The fronth-month timespreads fell to a $1.05-1.1 per barrel backwardation, their narrowest since early September.
Refiners’ offers tapered down for December spot cargoes, while most were close to concluding their term sales for next year delivery cargoes.
So far, term negotiations were at premiums of 20-80 cents per barrel in northeast Asia, multiple trade sources said, though further details were waiting to be firmed up.
Meanwhile, the east-west price spreads narrowed further to discounts of $65 per ton for December and $45 per ton for January.
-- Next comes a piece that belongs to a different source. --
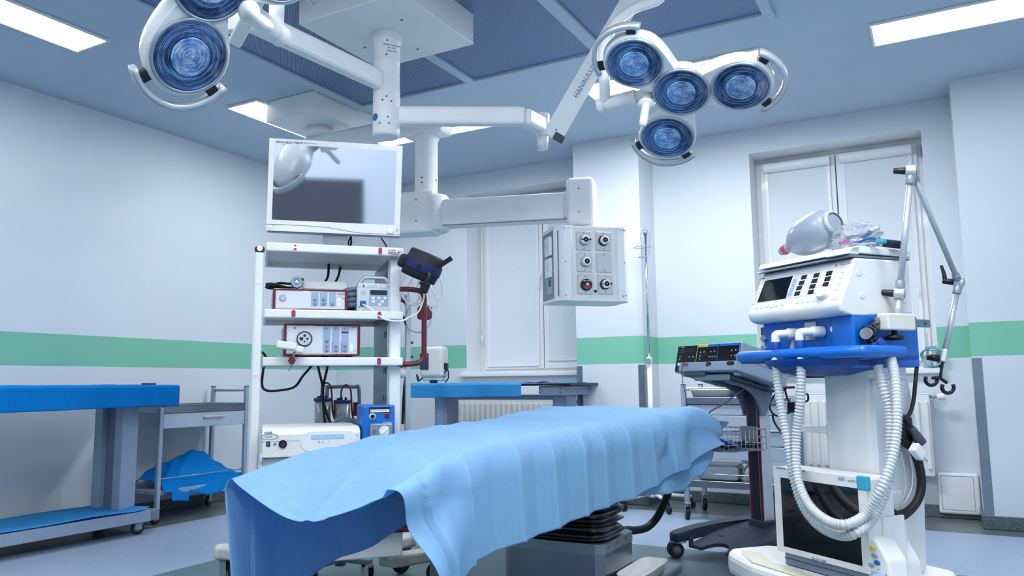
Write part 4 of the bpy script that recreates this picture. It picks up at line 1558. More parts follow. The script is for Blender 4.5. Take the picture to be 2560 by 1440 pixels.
# cold light source ----------------------------------------------------
ls = sub('light_source', 'tall pale light source with dark red frame and round socket on the third shelf', 'light source', 708, 891, .03, 1.131)
wl = pf(899, 850, .03).x - pf(708, 850, .03).x
hl = pf(800, 810, .03).z - 1.131
each([M().box(x, x + .03, .03, .06, -.0085, .0, .002) for x in (.03, wl * .5, wl - .06)], 'foot', 'black_rubber', ls)
fp = red_unit(ls, wl, hl, .34)
for px0, px1, y0 in ((808, 825, 816), (831, 848, 816), (854, 871, 816)):
    x0, x1, z0, z1 = rx(ls, px0, y0, px1, 881)
    M().box(x0, x1, -.0012, .001, z0, z1).obj('key_strip', 'panel_blue_grey', fp)
for px, py in ((817, 852), (817, 864), (817, 875), (840, 864), (840, 875), (862, 864), (862, 875)):
    p = ls.fy(px, py)
    ring_button(fp, p.x, p.z, .0085)
x0, x1, z0, z1 = rx(ls, 854, 829, 871, 833)
M().box(x0, x1, -.002, .001, z0, z1).obj('display', 'ink_dark', fp)
for px in (831, 853):
    p = ls.fy(px, 868)
    M().box(p.x - .002, p.x + .001, -.0018, .001, p.z - .027, p.z + .026).obj('level_scale', 'ink_grey', fp)
for px, py in ((816, 821), (840, 821), (862, 821), (737, 820)):
    p = ls.fy(px, py)
    M().box(p.x - .005, p.x + .005, -.0018, .001, p.z - .004, p.z + .004, .001, 1).obj('symbol', 'ink_grey', fp)
p = ls.fy(761, 847)
M().lathe([(.034, 0), (.034, .006), (.031, .01), (.029, .01), (.029, .004)], (p.x, 0, p.z), -Y, 40).obj('socket_ring', 'ink_dark', fp)
tu = M().lathe([(.0288, 0), (.0288, .006), (0, .006)], (p.x, 0, p.z), -Y, 40).obj('socket_turret', 'aluminium', fp)
for dx, dz, r in ((0, .0135, .006), (-.0135, 0, .008), (.0125, 0, .0048), (0, -.0125, .004)):
    M().cyl((p.x + dx, -.0055, p.z + dz), (p.x + dx, -.0068, p.z + dz), r, n=18).obj('light_port', 'black_plastic', tu)
p = ls.fy(775, 814.5)
M().box(p.x - .014, p.x + .014, -.0015, .001, p.z - .006, p.z + .006).obj('sticker', 'key_white', fp)
p = ls.fy(873, 818.5)
M().text('WOLF', (p.x, -.001, p.z), X, Z, .0115, .0006).obj('lettering', 'pink_red', fp)
p = ls.fy(873, 825)
M().text('5 1 3 1', (p.x, -.001, p.z), X, Z, .007, .0004).obj('lettering', 'ink_grey', fp)
p = ls.fy(878, 869)
pill(M(), p.x, p.z, .014, .036).obj('power_switch', 'key_white', fp)
p = ls.fy(888, 876)
M().prism([(-.005, -.004), (.005, -.004), (0, .005)], (p.x, -.0005, p.z), X, Z, .001).obj('warning_triangle', 'panel_blue_grey', fp)

# white clamp bracket with red knob on the third shelf's lip
br = T('clamp_bracket', 'white clamp bracket with dark red star knob on the lip of the third shelf', 'bracket', ct.mw @ V((pf(729, 900, -.05).x, -.05, 1.09)), CZ)
q = lambda px, py: br.fy(px, py, 0)
c = q(728, 868)
b = M().box(-.062, .02, -.03, .04, -.012, .02, .006, 2, Matrix.Translation((c.x, 0, c.z)) @ Matrix.Rotation(R(8), 4, 'Y')).box(.016, .055, -.02, .05, -.016, .012, .006, 2, Matrix.Translation((c.x, 0, c.z)) @ Matrix.Rotation(R(12), 4, 'Y'))
b.obj('bracket_arm', 'white_plastic', br)
M().cyl((q(736, 880).x, 0, q(736, 880).z), (q(724, 929).x, 0, q(724, 929).z), .0058, n=14).obj('rod', 'chrome', br)
b = M()
pl = []
for i in range(36):
    a = 2 * math.pi * i / 36
    r = .0145 + .0025 * math.cos(6 * a)
    pl.append((r * math.cos(a), r * math.sin(a)))
kx = q(729, 902)
b.prism(pl, (kx.x, -.008, kx.z), X, Z, .018, .002, 1).obj('star_knob', 'crimson', br)
M().box(kx.x - .01, kx.x + .01, -.008, .028, kx.z - .012, kx.z + .02, .003).obj('clamp_jaw', 'crimson', br)

# blue roller pump ------------------------------------------------------
bp = sub('roller_pump', 'bright blue roller pump with a clear pump head on the lower shelf of the tower', 'pump', 905, 1092, -.10, .668)
wp_ = pf(987, 1060, -.10).x - pf(905, 1060, -.10).x
hp = bp.fy(940, 1013).z
M().box(0, wp_, 0, .2, 0, hp, .008, 3).obj('housing', 'blue_paint', bp)
x0, x1, z0, z1 = rx(bp, 923, 1018, 975, 1032)
dp_ = M().box(x0, x1, -.002, .002, z0, z1, .001, 1).obj('display_window', 'black_gloss', bp)
x0, x1, z0, z1 = rx(bp, 926, 1024, 973, 1030)
sc = M().box(x0, x1, -.0032, 0, z0, z1).obj('scale', 'key_white', dp_)
M().text('0   100  200  300  400  500', ((x0 + x1) / 2, -.0034, (z0 + z1) / 2), X, Z, .007, .0002, 'CENTER', squash=.8).obj('lettering', 'ink_dark', dp_)
M().box(x0 + .004, x0 + .006, -.0036, -.003, z0, z1 + .006).obj('pointer', 'pink_red', dp_)
p = bp.fy(931, 1041)
M().lathe([(.014, 0), (.014, .003), (.009, .003)], (p.x, 0, p.z), -Y, 24).obj('dial_ring', 'key_white', bp)
M().lathe([(.009, 0), (.009, .012), (.007, .014), (0, .014)], (p.x, 0, p.z), -Y, 20).obj('dial', 'black_plastic', bp)
x0, x1, z0, z1 = rx(bp, 962, 1035, 974, 1044)
M().box(x0, x1, -.006, .001, z0, z1, .002, 1).obj('power_switch', mat('switch_red', (120, 14, 30), .3), bp)
p = bp.fy(958, 1056)
M().text('ø vandex', (p.x, -.0008, p.z), X, Z, .011, .0004).obj('lettering', 'key_white', bp)
x0, x1, z0, z1 = rx(bp, 924, 1059, 980, 1094)
M().box(x0, x1, -.02, .0, z0, z1, .006, 2).obj('pump_head', mat('clear_cover', (214, 224, 232), .15, trans=.6), bp)
M().cyl(((x0 + x1) / 2 + .012, -.0215, (z0 + z1) / 2), ((x0 + x1) / 2 + .012, -.012, (z0 + z1) / 2), .022, n=24).obj('roller_wheel', 'valve_white', bp)
M().lathe([(.008, 0), (.008, .003), (.004, .003), (.004, 0)], (x0 + .018, -.0205, (z0 + z1) / 2), -Y, 16).obj('roller', 'mid_grey', bp)
M().bar(((x0 + x1) / 2, -.0225, (z0 + z1) / 2 - .012), ((x0 + x1) / 2 + .03, -.0225, (z0 + z1) / 2 + .014), .012, .004, Y, .001).obj('latch', 'key_white', bp)

# radio-frequency generator --------------------------------------------
vg = sub('rf_generator', 'wide white generator with round black socket on the lower shelf of the tower', 'generator', 654, 1130, -.14, .705)
wg = pf(900, 1100, -.14).x - pf(654, 1100, -.14).x
hg = vg.fy(770, 1076).z
pl = [(0, 0), (.05, 0), (.38, 0), (.38, hg + .012), (.05, hg + .012), (.012, hg), (0, hg - .012)]
M().prism([(p[0], p[1]) for p in pl], (0, 0, 0), Y, Z, wg, .005, 2).obj('housing', 'white_plastic', vg)
p = vg.fy(671, 1082.5)
M().text('mitek', (p.x, -.0006, p.z + .002), X, Z, .0145, .0005, 'CENTER', bold=.0004).obj('lettering', 'ink_blue', vg)
p = vg.fy(674, 1092)
n_ = 40
el = M()
for s, m_ in ((1, 0),):
    ring = [(math.cos(2 * math.pi * i / n_), math.sin(2 * math.pi * i / n_)) for i in range(n_)]
    el.tube([(p.x + a * .034, -.0008, p.z + c * .0105) for a, c in ring], .0009, 5, 1, closed=True)
el.obj('logo_oval', 'ink_grey', vg)
M().text('VAPR', (p.x - .004, -.0006, p.z), X, Z, .0135, .0005, 'CENTER').obj('lettering', 'ink_grey', vg)
M().text('3', (p.x + .026, -.0006, p.z + .002), X, Z, .01, .0005, 'CENTER').obj('lettering', 'ink_grey', vg)
x0, x1, z0, z1 = rx(vg, 666, 1104, 675, 1116)
sw = M().box(x0, x1, -.004, .001, z0, z1, .001, 1).obj('power_switch', 'black_plastic', vg)
M().box(x0 + .004, x1 - .004, -.0055, -.003, z0 + .006, z1 - .005, .001, 1).obj('rocker', mat('lit_blue', (60, 170, 240), .3), sw)
p = vg.fy(687, 1110)
M().lathe([(.0055, 0), (.0055, .003), (.003, .003), (.003, 0)], (p.x, 0, p.z), -Y, 16).obj('earth_pin', 'dark_grey', vg)
p = vg.fy(707, 1110)
so = M().lathe([(.0165, 0), (.0165, .006), (.0145, .007), (.0145, .004), (0, .004)], (p.x, 0, p.z), -Y, 32).obj('round_socket', 'black_plastic', vg)
for a in (20, 90, 200, 270, 330):
    M().cyl((p.x + .007 * math.cos(R(a)), -.004, p.z + .007 * math.sin(R(a))), (p.x + .007 * math.cos(R(a)), -.0052, p.z + .007 * math.sin(R(a))), .0018, n=8).obj('contact', 'grey_steel', so)
x0, x1, z0, z1 = rx(vg, 752, 1080, 893, 1125)
pn = M()
pill(pn, (x0 + x1) / 2, (z0 + z1) / 2, x1 - x0, z1 - z0)
pn = pn.obj('display_panel', 'key_white', vg)
x0, x1, z0, z1 = rx(vg, 778, 1087, 860, 1096)
M().box(x0, x1, -.004, 0, z0, z1).obj('display', mat('lcd_blue', (176, 216, 244), .3), pn)
for px in (798, 808, 822):
    p = vg.fy(px, 1103)
    M().cyl((p.x, 0, p.z), (p.x, -.005, p.z), .004, n=14).obj('button', 'panel_pale', pn)
p = vg.fy(891, 1088)
M().prism([(-.005, -.004), (.005, -.004), (0, .005)], (p.x, -.0005, p.z), X, Z, .001).obj('warning_triangle', 'sticker_pink', vg)
x0, x1, z0, z1 = rx(vg, 653, 1101.4, 748, 1101.8)
M().box(x0, x1, -.0008, .001, z0, z0 + .0012).obj('seam', 'ink_grey', vg)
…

This compares with freight rates of nearly $50 per ton for shipping around 90,000 tons of refined fuels on the Middle East-northwest Europe route.
Refining margins fell slightly more than $1 from the previous session to $22.4 a barrel
Softening for the third straight session this week, cash differentials were at $1.68 per barrel.
Regrade barely moved, maintaining at around premiums of 60 cents per barrel.
SINGAPORE CASH DEALS
– No deal for gasoil or jet fuel
INVENTORIES
– U.S. crude stocks fell while fuel inventories rose last week, market sources said, citing American Petroleum Institute figures on Tuesday.
– Middle distillates stocks held at Fujairah Oil Industry Zone were at their highest since June last year at 3.39 million barrels for the week ended November 24, according to industry information service S&P Global Commodity Insights.
NEWS
– OPEC+ is likely to leave output levels unchanged at its meeting on Sunday while focusing talks on a theoretical topic of how much oil its members can produce so the group can decide future policies, three OPEC+ sources said.
– Nigeria’s Dangote has signed a contract with Engineers India Ltd ENGI.NS to help double its refining capacity to 1.4 million barrels per day (bpd) in three years, its head Aliko Dangote told a press conference in Mumbai on Wednesday.
– Leonid Fedun, a co-founder of Lukoil, has sold his roughly $7 billion stake in the Russian company, three sources said and data showed, completing a 30-year ride that made Lukoil a global force but lately saw it shrinking fast under sanctions.